What’s the biggest challenge to overcome that arises with SIMD?
Lots and lots of data streams to memory
Where’s SIMD best?
Dot products, matrix multiply, dealing with arrays, especially big arrays.
How does Amdahl pitch-in when it comes to SIMD?
It can only see improvements based on the fraction of the program that I improve. Not all parts of and not every program allow for speed up via SIMD
How much can an SIMD register hold? How many of them are there?
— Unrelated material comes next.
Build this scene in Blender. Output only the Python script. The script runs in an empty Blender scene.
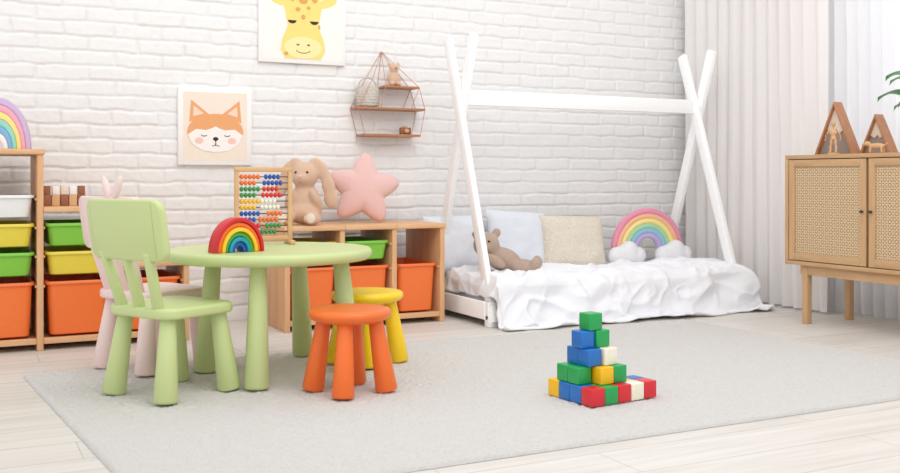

4 sgl precision floats (32 bit, 4 byte each) or 2 double precision floats (64 bit, 8 byte each)….there are 16 SIMD registers
differentiate names of SIMD assy instructions
addss (scalar sgl prec)
addps (packed sgl prec)
What are the four options available to take advantage of SIMD?
Write directly in assembly
Use C libraries created for it
Use C intrinsics
Compiler vectorization options
Why is memory alignment so important in SIMD? On what value should it be aligned? Plus the assembly code for moving aligned variables is so much faster
Want to get all of the data in one read from memory and store in one write. If we start adding cycles to load/store, we lose the gains we were looking for by doing everything in parallel
Align on 128 bits (16 byte)
What should memory bus size be to make thi SIMD worth our while? Why?
128 bits. If takes 4 cycles to get from memory that doesn’t help us.
What does using intrinsics buy us?
Power of assembly like commands without getting bogged into details of individual registers, etc.
How are MSB / LSB represented?
Backwards
LSB -> MSB (left part affected via scalar)
What are the 3 main issues of SIMD to footstomp?
- Must use memory alignment
- Must explicitly say when load / store
- Must handle overhead of shuffles.
Why is explicitly specifying loads/stores so important with SIMD?
If my code isn’t efficient with regard to memory accesses, I could be using SIMD and end up doing more loads and stores than necessary and negating the benefits of SIMD in the first place
How did fast math make a difference on the homework?
y = y + a[i]
with fast math, it indexes by 4. Without fast math, it still uses 1. This is because compiler is taking more liberty because its told its allowed to via fast math and its not as worried about aliasing issues.